* _WRITTEN TASK_
Select every line containing the word "script" from the material, and copy those lines.

------------------------------------

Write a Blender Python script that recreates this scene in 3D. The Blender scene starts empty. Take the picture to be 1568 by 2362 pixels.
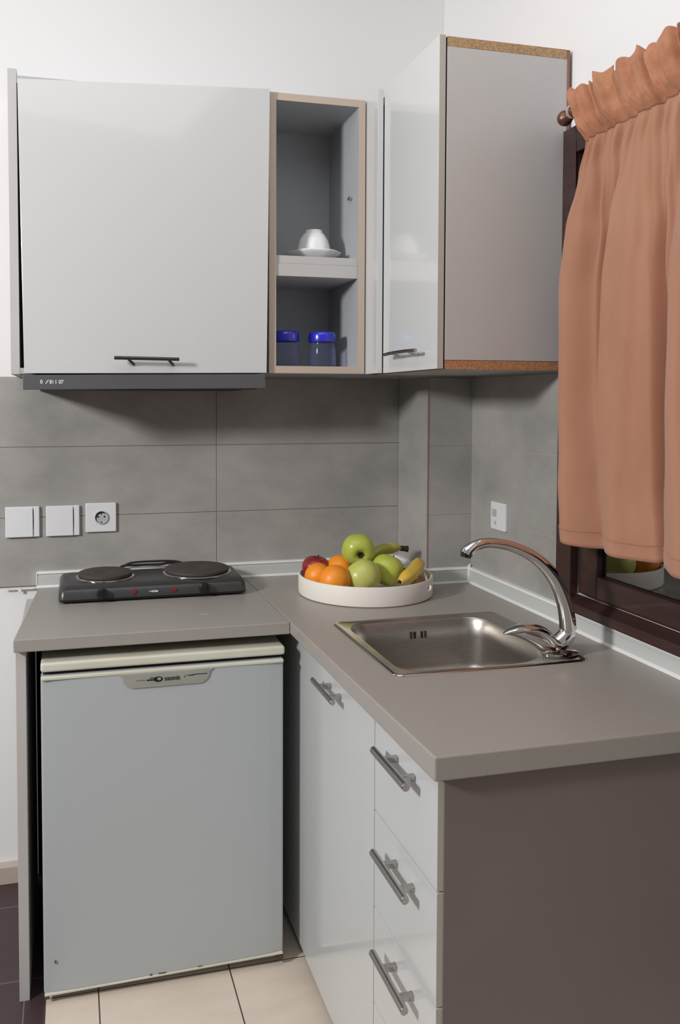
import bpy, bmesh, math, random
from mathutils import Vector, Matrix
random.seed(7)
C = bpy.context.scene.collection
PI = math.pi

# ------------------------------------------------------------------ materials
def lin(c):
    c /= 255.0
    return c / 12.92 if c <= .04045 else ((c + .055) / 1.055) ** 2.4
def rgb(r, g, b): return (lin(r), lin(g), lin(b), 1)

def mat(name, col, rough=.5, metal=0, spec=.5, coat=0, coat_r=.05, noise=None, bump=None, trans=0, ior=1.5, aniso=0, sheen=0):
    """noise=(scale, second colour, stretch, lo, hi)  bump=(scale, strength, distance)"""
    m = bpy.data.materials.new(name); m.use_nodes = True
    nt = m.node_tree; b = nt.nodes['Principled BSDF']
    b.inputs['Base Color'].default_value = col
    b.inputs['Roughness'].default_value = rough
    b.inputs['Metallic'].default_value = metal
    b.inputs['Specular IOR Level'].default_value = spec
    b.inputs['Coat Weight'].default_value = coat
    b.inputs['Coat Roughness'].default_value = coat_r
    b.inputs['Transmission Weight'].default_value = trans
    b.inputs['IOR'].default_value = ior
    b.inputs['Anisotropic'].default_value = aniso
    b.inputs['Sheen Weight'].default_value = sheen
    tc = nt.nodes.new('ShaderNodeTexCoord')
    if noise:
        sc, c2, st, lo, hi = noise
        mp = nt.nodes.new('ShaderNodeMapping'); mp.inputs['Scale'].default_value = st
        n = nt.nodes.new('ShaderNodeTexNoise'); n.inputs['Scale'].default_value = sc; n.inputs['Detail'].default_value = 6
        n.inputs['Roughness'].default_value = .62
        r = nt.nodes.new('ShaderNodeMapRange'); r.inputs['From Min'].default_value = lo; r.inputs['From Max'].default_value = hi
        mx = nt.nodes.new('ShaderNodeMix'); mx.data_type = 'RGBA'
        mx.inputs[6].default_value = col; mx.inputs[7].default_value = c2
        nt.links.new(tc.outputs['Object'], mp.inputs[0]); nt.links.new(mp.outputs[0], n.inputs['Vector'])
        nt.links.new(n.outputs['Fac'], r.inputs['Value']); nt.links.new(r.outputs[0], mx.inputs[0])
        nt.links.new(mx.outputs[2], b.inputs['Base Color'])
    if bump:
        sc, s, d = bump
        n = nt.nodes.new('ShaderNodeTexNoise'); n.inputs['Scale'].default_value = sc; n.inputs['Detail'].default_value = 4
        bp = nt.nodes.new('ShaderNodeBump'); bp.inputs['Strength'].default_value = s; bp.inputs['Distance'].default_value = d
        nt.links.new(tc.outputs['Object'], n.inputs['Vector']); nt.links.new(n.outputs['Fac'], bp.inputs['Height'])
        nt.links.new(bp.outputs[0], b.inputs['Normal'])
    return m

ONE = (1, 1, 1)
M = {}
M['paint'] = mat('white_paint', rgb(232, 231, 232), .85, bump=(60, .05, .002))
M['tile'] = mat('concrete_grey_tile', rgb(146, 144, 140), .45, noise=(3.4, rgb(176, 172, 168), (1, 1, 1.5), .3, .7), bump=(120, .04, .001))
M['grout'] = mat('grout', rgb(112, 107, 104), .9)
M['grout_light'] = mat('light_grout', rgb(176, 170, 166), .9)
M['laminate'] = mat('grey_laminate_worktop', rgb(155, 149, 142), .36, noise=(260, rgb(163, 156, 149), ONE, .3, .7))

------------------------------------

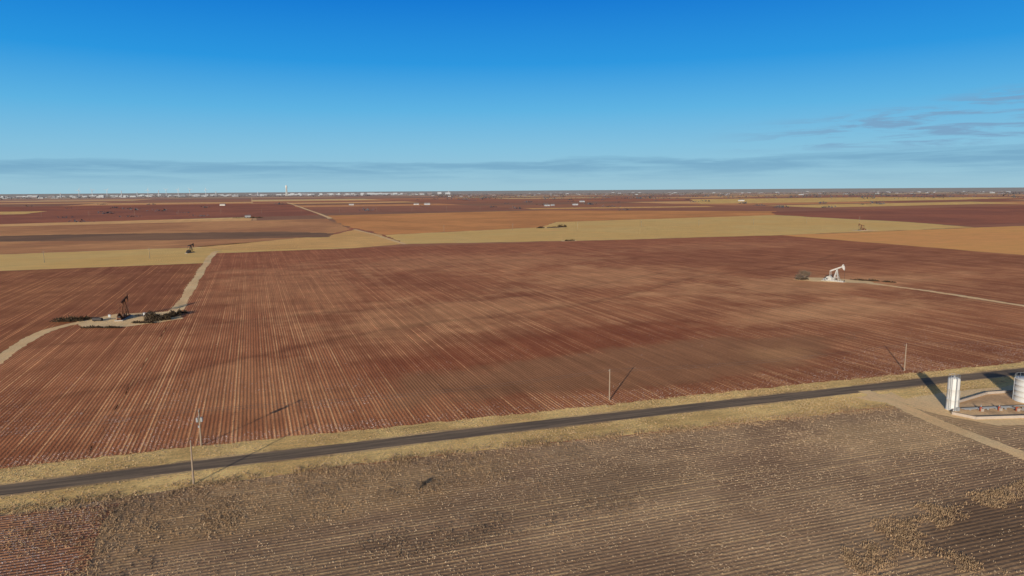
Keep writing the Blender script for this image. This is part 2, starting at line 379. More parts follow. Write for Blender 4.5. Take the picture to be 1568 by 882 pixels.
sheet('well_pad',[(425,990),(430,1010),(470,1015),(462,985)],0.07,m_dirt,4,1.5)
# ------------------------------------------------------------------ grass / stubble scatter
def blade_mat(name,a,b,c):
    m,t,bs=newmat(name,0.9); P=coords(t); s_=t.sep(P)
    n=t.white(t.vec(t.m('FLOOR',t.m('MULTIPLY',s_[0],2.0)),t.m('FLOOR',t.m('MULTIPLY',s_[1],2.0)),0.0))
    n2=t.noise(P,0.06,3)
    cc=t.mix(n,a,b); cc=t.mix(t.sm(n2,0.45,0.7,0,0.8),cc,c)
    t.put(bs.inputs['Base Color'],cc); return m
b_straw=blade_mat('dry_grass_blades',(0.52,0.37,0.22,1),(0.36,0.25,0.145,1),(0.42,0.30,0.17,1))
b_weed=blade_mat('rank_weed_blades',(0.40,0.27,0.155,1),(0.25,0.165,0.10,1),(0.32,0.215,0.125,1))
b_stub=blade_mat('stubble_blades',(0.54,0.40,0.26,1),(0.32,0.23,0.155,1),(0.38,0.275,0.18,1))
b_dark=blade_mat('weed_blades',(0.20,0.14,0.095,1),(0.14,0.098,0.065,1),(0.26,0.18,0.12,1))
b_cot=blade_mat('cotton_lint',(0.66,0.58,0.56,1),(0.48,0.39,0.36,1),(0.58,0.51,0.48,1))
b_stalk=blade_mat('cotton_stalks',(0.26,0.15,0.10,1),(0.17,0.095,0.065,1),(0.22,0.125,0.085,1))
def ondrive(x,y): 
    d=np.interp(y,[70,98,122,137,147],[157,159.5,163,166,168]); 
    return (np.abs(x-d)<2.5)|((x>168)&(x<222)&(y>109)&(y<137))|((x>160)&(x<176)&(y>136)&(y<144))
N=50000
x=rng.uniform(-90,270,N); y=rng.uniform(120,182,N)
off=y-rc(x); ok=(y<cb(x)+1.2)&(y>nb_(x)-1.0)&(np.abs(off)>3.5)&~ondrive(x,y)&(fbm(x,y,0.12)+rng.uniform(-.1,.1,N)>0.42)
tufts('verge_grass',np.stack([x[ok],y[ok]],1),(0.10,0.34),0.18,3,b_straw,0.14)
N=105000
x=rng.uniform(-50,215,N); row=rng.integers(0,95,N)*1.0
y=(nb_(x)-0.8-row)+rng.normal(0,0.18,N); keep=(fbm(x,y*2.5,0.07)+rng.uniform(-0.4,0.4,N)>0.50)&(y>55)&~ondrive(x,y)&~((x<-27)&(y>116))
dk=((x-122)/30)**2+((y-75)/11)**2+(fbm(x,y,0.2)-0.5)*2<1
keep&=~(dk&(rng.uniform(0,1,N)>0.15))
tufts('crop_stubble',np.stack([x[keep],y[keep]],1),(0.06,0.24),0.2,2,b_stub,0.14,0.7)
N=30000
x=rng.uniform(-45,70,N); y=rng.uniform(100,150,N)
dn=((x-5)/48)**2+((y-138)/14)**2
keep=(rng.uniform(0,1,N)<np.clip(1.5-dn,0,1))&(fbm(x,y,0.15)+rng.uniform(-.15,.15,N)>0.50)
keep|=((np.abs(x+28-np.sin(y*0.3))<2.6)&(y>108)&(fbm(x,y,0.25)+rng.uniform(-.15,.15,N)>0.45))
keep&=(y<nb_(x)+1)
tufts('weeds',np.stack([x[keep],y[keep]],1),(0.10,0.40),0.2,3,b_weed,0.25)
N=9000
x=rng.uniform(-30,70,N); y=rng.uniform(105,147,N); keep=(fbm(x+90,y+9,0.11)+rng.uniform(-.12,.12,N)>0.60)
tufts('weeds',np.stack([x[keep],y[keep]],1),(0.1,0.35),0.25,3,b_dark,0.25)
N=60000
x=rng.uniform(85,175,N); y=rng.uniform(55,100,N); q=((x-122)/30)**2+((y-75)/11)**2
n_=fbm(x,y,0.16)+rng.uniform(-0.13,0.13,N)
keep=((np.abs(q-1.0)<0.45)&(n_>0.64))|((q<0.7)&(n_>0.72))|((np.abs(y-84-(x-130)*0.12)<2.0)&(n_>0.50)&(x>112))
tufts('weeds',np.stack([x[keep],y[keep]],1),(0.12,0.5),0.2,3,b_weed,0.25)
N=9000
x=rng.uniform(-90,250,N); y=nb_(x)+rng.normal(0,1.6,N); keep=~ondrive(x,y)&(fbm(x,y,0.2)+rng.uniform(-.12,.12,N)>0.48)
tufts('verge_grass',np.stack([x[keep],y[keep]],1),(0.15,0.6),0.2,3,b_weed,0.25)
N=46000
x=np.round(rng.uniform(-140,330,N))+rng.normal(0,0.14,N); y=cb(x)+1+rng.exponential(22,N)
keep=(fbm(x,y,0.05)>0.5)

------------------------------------

* _TASK OUTPUT_
Write a Blender Python script that recreates this scene in 3D. The Blender scene starts empty. Take the picture to be 1568 by 2362 pixels.
Keep writing the Blender script for this image. This is part 2, starting at line 379. More parts follow. Write for Blender 4.5. Take the picture to be 1568 by 882 pixels.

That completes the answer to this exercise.